University makes further budget cuts
The University has announced another budget cut for fiscal year 2003. Dec. 4, Provost Mel Bernstein, Executive Vice President and Chief Operating Officer Peter French and University President Jehuda Reinharz led a forum in Olin-Sang Auditorium informing faculty of new reductions to the University's budget. French also led four meetings on the budget with academic and non-academic staff. This followed a Nov. 18 memorandum in which Reinharz announced that the University's operating expenditure base would be reduced by a further $1 million and that capital expenditures would be cut by as much as $1 million as well.
This new reduction to operating expenditures for fiscal year 2003 follows an already announced reduction of $2.6 million, made on Aug. 30. This is the first time in the current financial crisis that capital expenditures have been cut.
This budget cut will considerably affect an already diminished ability to improve existing campus facilities. "We have a very significant problem with the physical plant here," French said. "We have been spending about 50 percent of what we should be to keep the plant in steady-state condition."
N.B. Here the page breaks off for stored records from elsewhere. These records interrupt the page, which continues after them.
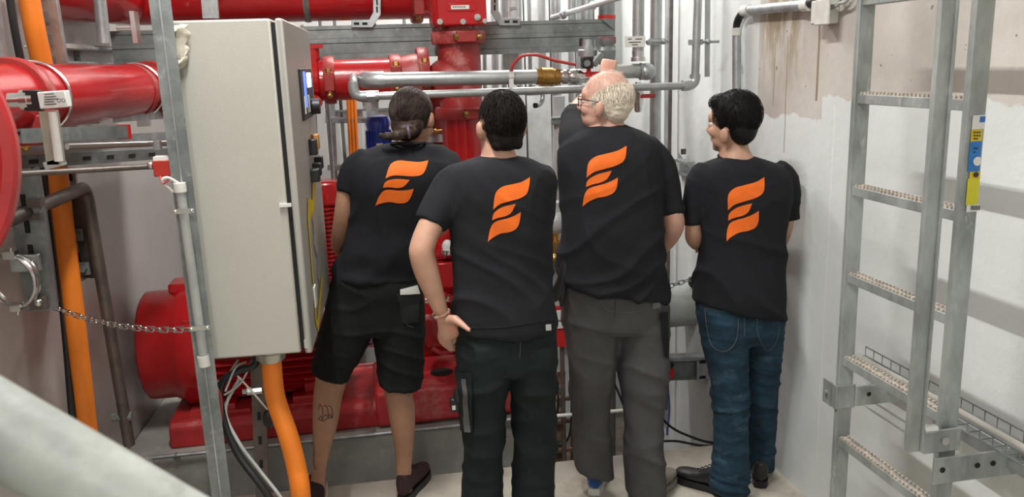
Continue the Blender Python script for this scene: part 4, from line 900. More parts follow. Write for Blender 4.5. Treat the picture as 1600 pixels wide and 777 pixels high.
# brackets to the wall
lbk = thing('ladder_wall_bracket', 'upper left galvanised bracket clamping the ladder stile to the wall', 'bracket', at(1314, 640, X=XL))
zc = at(1318, 618, X=XL).z
MB().box((XL-.034, 2.40, zc), (.006, .03, .085)).box((XL-.0, 2.387, zc), (.07, .004, .085)).build('clamp', ZINC, lbk, bevel=.002)
MB().box((XL+.145, 2.38, zc), (.225, .008, .07)).build('arm', ZINC, lbk, bevel=.002)
MB().box((XL-.035, 2.44, zc), (.006, .05, .085)).cyl((XL-.038, 2.44, zc), (XL-.048, 2.44, zc), .008).build('ear', ZINC, lbk)
for k in (.08, .14, .2): MB().cyl((XL+k, 2.375, zc+.005), (XL+k, 2.3765, zc+.005), .008).build('hole', DARK if k != .14 else CHROME, lbk)
lb3 = thing('ladder_foot_bracket', 'lower right galvanised plate bracket at the foot of the near ladder stile', 'bracket', at(1500, 740, X=XL))
zc2_ = at(1480, 726, X=XL).z
a = at(1455, 705, X=1.46); 
MB().box((XL-.035, 1.875, zc2_+.083), (.115, .008, .068)).build('upper_plate', ZINC, lb3, bevel=.003)
MB().box((XL+.085, 1.86, zc2_), (.30, .008, .08)).build('lower_plate', ZINC, lb3, bevel=.003)
for k in (-.04, .07, .12, .2): MB().cyl((XL+k, 1.8535, zc2_+.004), (XL+k, 1.8555, zc2_+.004), .008).build('hole', DARK, lb3)
MB().cyl((XL-.03, 1.87, zc2_+.085), (XL-.03, 1.863, zc2_+.085), .012).build('bolt', CHROME, lb3)
MB().hexn((XL-.08, 1.87, zc2_+.125), (1, 0, 0), .012, .04).build('bolt', CHROME, lb3)
# stickers on the near stile
XS = XL-.0405
def sticker(y0, y1, m, name, w=.034, x=1533, root=None, dx=0):
    a, b = at(x, y0, X=XS-dx), at(x, y1, X=XS-dx)
    return MB().box((XS-dx, 1.86, (a.z+b.z)/2), (.0012, w, abs(a.z-b.z))).build(name, m, root)
# the stile faces the room with its broad side toward the camera (-Y)
stk = thing('ladder_stickers', 'strip of white, yellow and blue stickers on the near ladder stile', 'sticker', at(1524, 330, Y=1.88))
def sface(x0, y0, x1, y1, m, name, e=0):
    a, b = at((x0+x1)/2-4, y0, Y=1.889), at((x0+x1)/2-4, y1, Y=1.889)
    wd = (x1-x0)/1290*2.25
    o_ = MB().box((a.x, 1.8895-e, (a.z+b.z)/2), (wd, .0012, abs(a.z-b.z))).build(name, m, stk); return o_
sface(1524, 180, 1545, 202, LABEL, 'white_sticker'); sface(1535, 182, 1544, 191, SBLUE, 'blue_logo_square', .001)
sface(1522, 202, 1540, 221, YEL, 'yellow_sticker'); sface(1520, 221, 1539, 268, SBLUE, 'blue_sticker')
sface(1519, 268, 1537, 279, YEL, 'yellow_sticker'); sface(1516, 279, 1536, 320, mat('bright_yellow', (.72, .68, .02), .5), 'yellow_sticker'); sface(1514, 320, 1535, 331, LABEL, 'white_sticker')
p = at(1527, 252, Y=1.887); MB().cyl(p, p-Vector((0, .0015, 0)), .012, 20).build('white_dot', LABEL, stk)
p = at(1525, 273, Y=1.887); MB().cyl(p, p-Vector((0, .0015, 0)), .007, 16).build('black_dot', PRINT, stk)
for i, (y, n_) in enumerate(((207, 3), (212, 3), (217, 2), (232, 2), (238, 1), (325, 6))):
    for k in range(n_):
        p = at(1523+k*4 if y != 325 else 1518+k*2.5, y, Y=1.887); MB().box(p, (.004 if y != 325 else .002, .001, .004 if y != 325 else .012)).build('print_mark', PRINT, stk)
# second shadow-casting parts: lower cable tray of wire mesh and strut along the wall
tr = thing('wire_cable_tray', 'wire mesh cable tray running along the right wall behind the ladder', 'cable tray', at(1500, 690, X=1.78))
t0, t1 = at(1352, 556, X=1.80), at(1640, 742, X=1.80)
dt = (t1-t0).normalized()
dt = Vector((0, dt.y, 0)).normalized(); Lt = 1.35; t0.z -= .0
for ox, oz in ((0, .035), (0, 0), (-.05, 0), (-.10, 0), (-.10, .035)):
    MB().cyl(t0+Vector((ox, 0, oz)), t0+dt*Lt+Vector((ox, 0, oz)), .0025, 6).build('long_wire', GALVD, tr)
for k in range(28):
    p = t0+dt*(k*.05)
    MB().tube([p+Vector((0, 0, .035)), p, p+Vector((-.10, 0, 0)), p+Vector((-.10, 0, .035))], .002, 5).build('cross_wire', GALVD, tr)
cable([t0+Vector((-.05, 0, .012)), t0+dt*.6+Vector((-.04, 0, .012)), t0+dt*1.35+Vector((-.05, 0, .012))], .011, 'tray_cable', LCONC, 'pale dusty cable lying in the wire mesh tray')
MB().bar(t0+Vector((-.03, -.45, -.05)), t0+dt*Lt+Vector((-.03, 0, -.05)), .05, .03).build('tray_strut', GALV, None, 'galvanised strut rail supporting the wire tray near the lower right', 'rail')
# ------------------------------------------------------------------ people
def skin_mat(name, col): return mat(name, col, .5, 0, .06, 18, .12, 220, sss=.12, dirt=((col[0]*1.05, col[1]*.78, col[2]*.72), .60, 7))
SKIN1 = skin_mat('tanned_skin', (.44, .235, .15)); SKIN2 = skin_mat('fair_skin', (.58, .33, .235))
SKIN3 = skin_mat('pink_skin', (.62, .35, .27)); SKIN4 = skin_mat('warm_skin', (.50, .29, .20))
def cloth(name, col, var=.12, sc=5, bs=380, bump=.25, **k): return mat(name, col, .9, 0, var, sc, bump, bs, spec=.25, **k)
TEE = cloth('black_tee_cotton', (.0135, .014, .018))
TEE2 = cloth('washed_black_tee_cotton', (.016, .017, .021))
SHORT = cloth('black_work_shorts', (.0105, .012, .0115)); CARGO = cloth('dark_green_black_trousers', (.011, .017, .018))
GREYT = cloth('grey_work_trousers', (.095, .092, .095), .1); DENIM = cloth('dark_blue_denim', (.020, .050, .080), .25, 9, 500, .4, dirt=((.05, .10, .14), .56, 6), stretch=(1, 1, 2.2))
HAIRD = mat('dark_brown_hair', (.016, .011, .009), .65, 0, .3, 60, .3, 200, stretch=(1, 1, .3), spec=.2); HAIRB = mat('black_hair', (.008, .007, .0065), .6, 0, .3, 60, spec=.22)
HAIRBR = mat('long_brown_hair', (.05, .031, .022), .5, 0, .35, 50, .3, 150, spec=.3)
HAIRW = mat('white_hair', (.86, .76, .62), .6, 0, .12, 60)
EYEW = mat('eye_white', (.7, .68, .65), .2)
LOGO = mat('orange_print', (.88, .155, .008), .7, 0, .03, 30)
STITCH = mat('pale_stitching', (.15, .145, .12), .8)

def remesh(mb, name, m, parent, vox=.007, smooth=6, disp=None, label=None):
    off = OFF[parent]
    me = mb.mesh(name+'_src', off); ob = bpy.data.objects.new(name+'_src', me); COL.objects.link(ob)
    md = ob.modifiers.new('r', 'REMESH'); md.mode = 'VOXEL'; md.voxel_size = vox; md.adaptivity = 0
    sm = ob.modifiers.new('s', 'SMOOTH'); sm.factor = .5; sm.iterations = smooth
    dg = bpy.context.evaluated_depsgraph_get(); dg.update()
    new = bpy.data.meshes.new_from_object(ob.evaluated_get(dg)); bpy.data.objects.remove(ob); bpy.data.meshes.remove(me)
    new.name = name
    if disp:
        n = len(new.vertices); co = np.empty(n*3, 'f'); new.vertices.foreach_get('co', co); co = co.reshape(-1, 3)
        no = np.empty(n*3, 'f'); new.vertices.foreach_get('normal', no); no = no.reshape(-1, 3)
        d = np.array([disp(Vector(c)+off) for c in co.tolist()], 'f'); co = co+no*d[:, None]
        new.vertices.foreach_set('co', co.ravel()); new.update()
    new.materials.clear(); new.materials.append(m); new.shade_smooth()
    o = bpy.data.objects.new(name, new); COL.objects.link(o); o.parent = parent; OFF[o] = off
    if label: o['label'] = label
    return o
def catmull(D, k):
    D = [np.array(d, float) for d in D]; Q = [2*D[0]-D[1]]+D+[2*D[-1]-D[-2]]; out = []
    for i in range(1, len(Q)-2):
        a, b, c, d = Q[i-1:i+3]
        for j in range(k):
            t = j/k; out.append(.5*((2*b)+(c-a)*t+(2*a-5*b+4*c-d)*t*t+(3*b-a-3*c+d)*t**3))
    return out+[D[-1]]
def rows(mb, data, e=2.3, n=32, k=4, s=1.0):
    """closed loft from rows (y_left, x_left, y_right, x_right, depth Y, half thickness)"""
    key = []
    for yl, xl, yr, xr, Y, b in data:
        Lp, Rp = at(xl, yl, Y=Y), at(xr, yr, Y=Y); c = (Lp+Rp)/2; a = (Rp-Lp)/2
        key.append(list(c)+list(a)+[b])
    RR = []
    for q in catmull(key, k):
        c = Vector(q[:3]); a = Vector(q[3:6])*s; bb = Vector((-a.y, a.x, 0)).normalized()*q[6]*s
        ring = []
        for j in range(n):
            t = 2*math.pi*j/n; cx, sx = math.cos(t), math.sin(t)
            ring.append(c+a*math.copysign(abs(cx)**(2/e), cx)+bb*math.copysign(abs(sx)**(2/e), sx))
        RR.append(ring)
    return mb.rings(RR)
def limb(mb, pts, k=5, n=16, s=1.0, add=0):
    """tapered limb through (x, y, Y, radius in pixels)"""
    key = [list(at(x, y, Y=Y))+[pxm(r, Y, x, y)] for x, y, Y, r in pts]; q = catmull(key, k)
    return mb.tube([v[:3] for v in q], [max(v[3]*s+add, .004) for v in q], n)
def hand(mb, wrist, d, pn, side, curl=(.5, .5, .45), L=.185, spread=.05, thumb=(.55, .35), tcurl=.3):
    """palm plus five bent fingers; d fingers' direction, pn palm normal, side +1/-1 picks the thumb side"""
    w = Vector(wrist); d = Vector(d).normalized(); pn = Vector(pn); pn = (pn-d*pn.dot(d)).normalized(); ac = d.cross(pn)*side
    s = L/.185; RR = []
    for t, wd, th in ((-.02, .026, .019), (0, .028, .018), (.03, .038, .0165), (.06, .042, .0155), (.088, .041, .013), (.098, .034, .009)):
        c = w+d*t*s; RR.append([c+ac*math.cos(a)*wd*s+pn*math.sin(a)*th*s for a in [2*math.pi*j/16 for j in range(16)]])
    mb.rings(RR)
    for i, (o, ln, r) in enumerate(((.030, .072, .0088), (.0105, .080, .0092), (-.010, .074, .0088), (-.029, .058, .0078))):
        base = w+d*.078*s+ac*o*s; dd = (d+ac*o*spread*20).normalized(); p = base; path = [p, p+dd*.018*s]; p = path[-1]; an = 0
        for j, f in enumerate((.42, .32, .26)):
            an += curl[j]*(1+.08*i); v = dd*math.cos(an)+pn*math.sin(an); p = p+v*ln*f*s; path.append(p)
        mb.tube(path, [r*1.05*s, r*1.08*s, r*s, r*.93*s, r*.75*s], 10)
        mb.ball(path[-1], r*.8*s, 8, 6)
    tb = w+d*.022*s+ac*.024*s+pn*.004; td = (d*thumb[0]*1.2+ac*.75+pn*thumb[1]).normalized()
    p1 = tb+td*.042*s; t2 = (td+d*.45+pn*tcurl).normalized(); p2 = p1+t2*.034*s; t3 = (t2+d*.3+pn*tcurl).normalized(); p3 = p2+t3*.027*s
    mb.tube([w+d*.005*s+ac*.012*s, tb, p1, p2, p3], [.014*s, .0165*s, .012*s, .0105*s, .0075*s], 10); mb.ball(p3, .0085*s, 8, 6)
    return p3
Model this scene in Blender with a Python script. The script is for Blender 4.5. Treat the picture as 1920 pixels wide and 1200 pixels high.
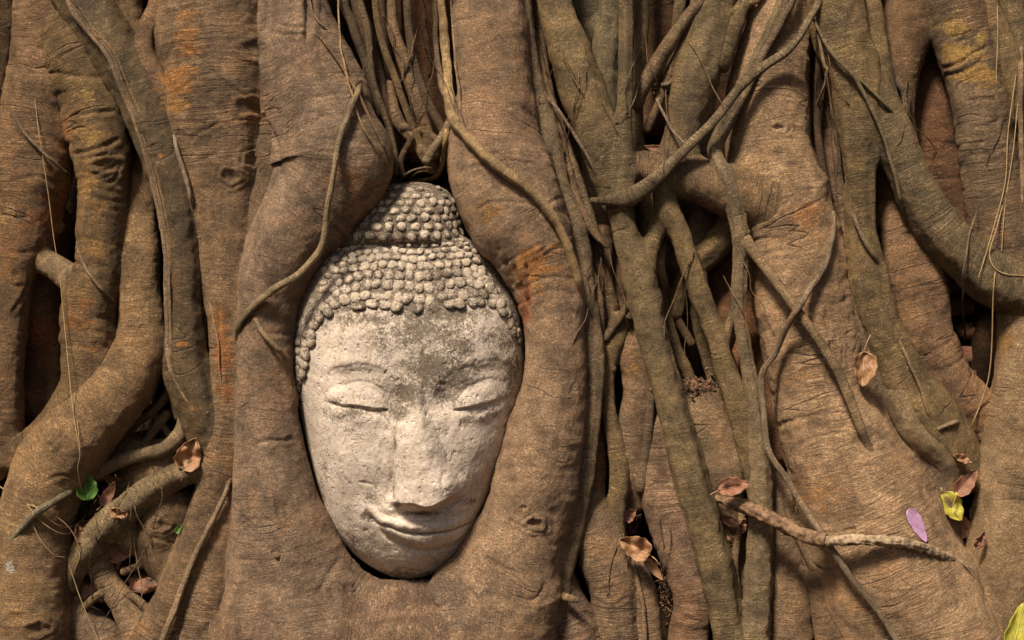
import bpy, math, random
import numpy as np
from mathutils import Vector

# ------------------------------------------------------------------ camera, world, sun, exposure
for _o in list(bpy.data.objects):
    bpy.data.objects.remove(_o)
S = bpy.context.scene
COL = S.collection
random.seed(7)
CD = 2.8                                   # camera distance to the plane Y = 0, where one photo pixel is one millimetre
cam = bpy.data.objects.new('camera', bpy.data.cameras.new('camera'))
COL.objects.link(cam)
cam.location = (0, -CD, 0.6)
cam.rotation_euler = (math.radians(90), 0, 0)
cam.data.sensor_width = 36
cam.data.lens = 36 * CD / 1.92
cam.data.clip_end = 500
S.camera = cam

SUN_EL, SUN_AZ = math.radians(52), math.radians(-30)    # azimuth measured from the camera side (-Y), negative = from the left
w = bpy.data.worlds.new("World"); S.world = w; w.use_nodes = True
nt = w.node_tree
bg = nt.nodes['Background']
sky = nt.nodes.new('ShaderNodeTexSky'); sky.sky_type = 'NISHITA'; sky.sun_disc = False
sky.sun_elevation = SUN_EL
sky.sun_rotation = math.pi - SUN_AZ
sky.air_density = 1.0; sky.dust_density = 4.0; sky.ozone_density = 0.6
nt.links.new(sky.outputs[0], bg.inputs[0])
bg.inputs[1].default_value = 0.05
sd = bpy.data.lights.new('sun', 'SUN'); sd.energy = 5.0; sd.angle = math.radians(11); sd.color = (1, .895, .745)
sun = bpy.data.objects.new('sun', sd); COL.objects.link(sun)
_dir = Vector((math.sin(SUN_AZ) * math.cos(SUN_EL), -math.cos(SUN_AZ) * math.cos(SUN_EL), math.sin(SUN_EL)))
sun.rotation_euler = _dir.to_track_quat('Z', 'Y').to_euler()
S.view_settings.view_transform = 'Standard'
S.view_settings.look = 'None'
S.view_settings.exposure = 0.40
S.view_settings.gamma = 1.0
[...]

The University currently spends $6 million annually in capital expenditures to maintain and improve the physical plant, which consists of all the existing facilities on campus, such as academic buildings and dormitories. Reinharz's memorandum calls for a 16.7 percent cut to what French said is already only 50 percent of what the University should be spending.
The memorandum points to various advances the University has made to secure its financial standing, but emphasizes that the financial markets are the continuing cause for Brandeis' financial woes. "The (financial) situation has not improved, and the third quarter of 2002, the period from July 1 through Sept. 30, was particularly depressing for financial markets," Reinharz said in his memorandum.
In addition to budget cuts, Reinharz referenced new difficulties with the University's financial reserves, money set aside for difficult financial periods such as the current one. "We have also significantly improved our position with respect to financial reserves, though complex technical requirements imposed from outside the University require that we temporarily restrict portions of University reserves to make up for the reduced value of various endowment funds," Reinharz wrote.
The wording does not directly state that certain regulations have required the University to set aside $4 million from reserves to cover the gap between the book value and the market value of certain investments. The book value is the original sum donated to the University, whereas the market value is the current sum as defined by the financial markets.
"From fiscal year 1995 until fiscal year 2002, the market value exceeded the book value on endowment funds," French said. "Because we've had three years of a downturn in the financial markets, some funds dipped below the book value."
The regulation requiring the University to set aside funds is Rule 124 of the Financial Accounting Standards Board (FASB). "FASB sets accounting standards that apply to all not-for-profit institutions in the United States," Executive Assistant to the President John Hose said.
French said reserve funds will not be consumed in this process, but simply restricted from use. "Just about every college and university ran into this problem in one way or another," he added. According to French, this occurs "when (a not-for-profit institution) gets an endowment gift in a down market."
The University has acted to close the gap between book and market value of investments because if it does not, it will receive a qualified opinion from FASB. "They (the U.S. government and other foundations that produce grants) will not react in a positive way," French said. "We take that extremely seriously."
Hose rejected any claim that the University's financial maneuvering represents a lack of foresight. "Far from there having been bad planning, ever since Dr. Reinharz has been president, the University has been setting aside funds for precisely this potential eventuality," Hose said.
"Reserves give (an institution) flexibility to deal with unforeseen circumstances," French said in response to the same claims.
When asked why the student body has not been informed of any of the financial difficulties while the faculty and staff have been, French responded, "We have been approaching this in a way that will not affect students."
"If we have choices to make (that will directly affect students)," he added, "we'll be right there (discussing them) with students.